Professor Jacobson at Legal Insurrection—he’s been following the case too—provides this:

On November 10, 2020, the Court heard oral argument on (1) the appeal by Oberlin College and Dean of Students Meredith Raimando seeking to overturn the compensatory and punitive damage awards totalling, after reduction under Ohio tort reform law, $25 million, plus over $6 million in attorney’s fees, bringing the judgment to over $32 million, and (2) the cross-appeal by Gibson’s Bakery and two members of the Gibson family (including the widow of the late David Gibson) seeking to restore the full $33 million punitive damages award, arguing the tort reform reduction was unconstitutional, which would add back about $15 million to the judgment.

In short, the Gibsons prevailed.  The judgments, plus substantial interest which has been accruing for years, will add millions to Oberlin’s original $31 million payout.  The complete decision may be read here: 

Owen Rarric, co-counsel for the Gibsons, provided the following statement:

‘The Gibson family appreciates the Court of Appeals’ thorough and thoughtful analysis which rightly rejected all of Oberlin College’s and Dean Raimondo’s challenges on appeal.’

Oberlin, which has never apologized, and has done all it could to keep the racial outrage pot stirred, will never quit until social justice triumph:

Oberlin Director of Media Relations Scott Wargo provided the following statement on behalf of the college:

‘Oberlin is obviously disappointed that the appeals court affirmed the judgment in its ruling earlier today. We are reviewing the Court’s opinion carefully as we evaluate our options and determine next steps.

In the meantime, we recognize that the issues raised by this case have been challenging, not only for the parties involved in the lawsuit, but for the entire Oberlin community. We remain committed to strengthening the partnership between the College, the City of Oberlin and its residents, and the downtown business community.  We will continue in that important work while remaining focused on our core educational mission.’

Oberlin could ask the Ohio Supreme Court to take the case, but like the Supreme Court, they grant cert to only a small portion of all cases each year.  As with the Supreme Court, the Ohio court tends to take only cases that present major public issues.  This case, a defamation case, does not, but there no way to know what will happen if Oberlin appeals.  If they do not, that’s the end of it, and the Gibsons will finally receive at least a little justice.  The eventual payout will amount to only about 3% of Oberlin’s wealth, so no one should be concerned for them on that account, or any other.

Oberlin desperately tried to turn this into a first amendment case.  They failed:

{¶3} This Court recognizes that this case has garnered significant local and national media attention. The primary focus of the media coverage, and the several amicus briefs filed in this case, has been on an individual’s First Amendment right to protest and voice opinions in opposition to events occurring around them locally, nationally, and globally. This Court must emphasize, however, that the sole focus of this appeal is on the separate conduct of Oberlin and Raimondo that allegedly caused damage to the Gibsons, not on the First Amendment rights of individuals to voice opinions or protest.
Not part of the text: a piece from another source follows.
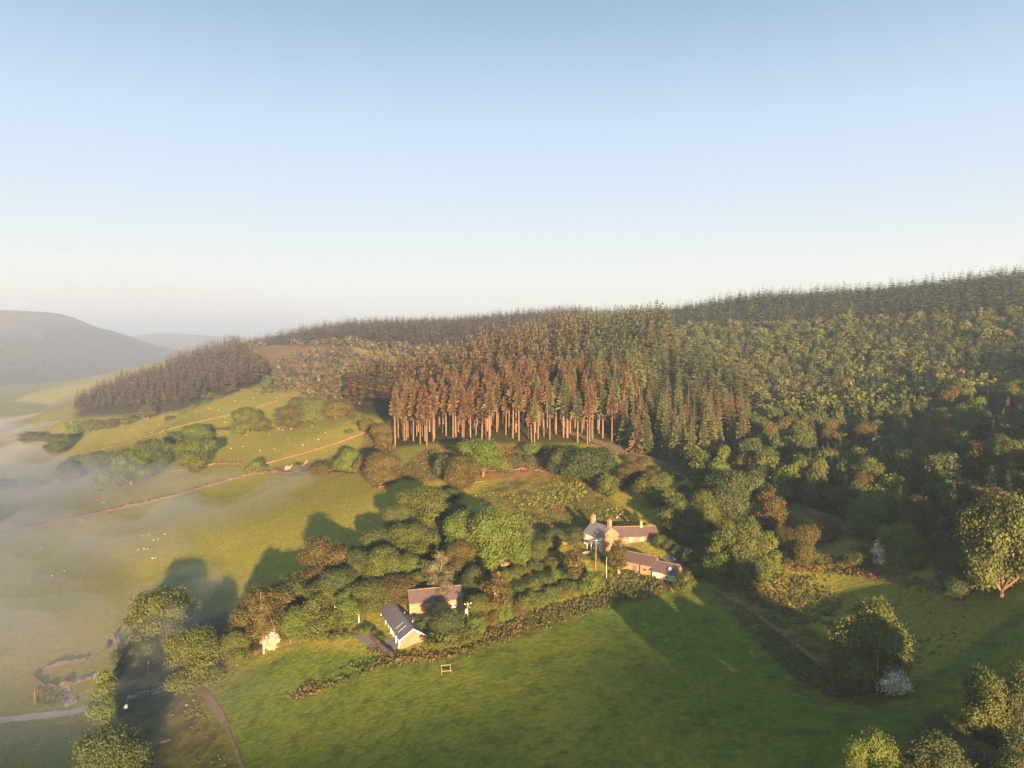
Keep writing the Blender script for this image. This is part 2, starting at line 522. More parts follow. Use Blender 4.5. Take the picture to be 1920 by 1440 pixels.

No student was sued, no protest was in any way hampered:

{¶4} When this case went to trial, the student protests were not a subject of this defamation case, but merely provided a background for how other, potentially defamatory speech arose and was disseminated. Moreover, as will be explained in much greater detail in this opinion, prior to allowing the jury to consider whether any written statements were actionable, the statements were reviewed by the trial court (and will be again by this Court on appeal) under modern defamation law, which explicitly protects First Amendment free speech.

Students were not sued for defamation; Oberlin and several of its functionaries were:

{¶25} Oberlin has asserted throughout this case, as have several organizations through amicus briefs on appeal, that any liability for defamation in this case could have a chilling effect on students’ rights to free speech at colleges and universities across the country. This Court must emphasize, however, that Oberlin was granted summary judgment on the Gibsons’ claims based on the verbal protests by Oberlin students. The trial court agreed that the student chants and verbal protests about the Gibsons being racists were protected by the First Amendment and, therefore, were not actionable in this case. By the time of trial, the Gibsons’ libel claim focused solely on whether Oberlin had disseminated false, written statements of fact that caused the Gibsons significant harm.

Final Thoughts:  The Gibsons did more than anyone could or should to resolve the matter peacefully and quietly, but they were repeatedly pushed into a corner, and fought back against woke insanity and cruelty before it became fashionable, and thus far, have won.  Despite pleading poverty, Oberlin continues to waste millions trying to harm the Gibsons.  Having careers as a police officer and teacher, I know all too well few situations are black and white, but this one is as close as it comes.  The Gibsons were entirely innocent and blameless–they did nothing wrong–and Oberlin and its Marxist “leaders” are without question, evil.  I’ll keep reporting as the situation requires, but for now, the good guys have, at least temporarily, won.  The score: Good: 2; evil: 0.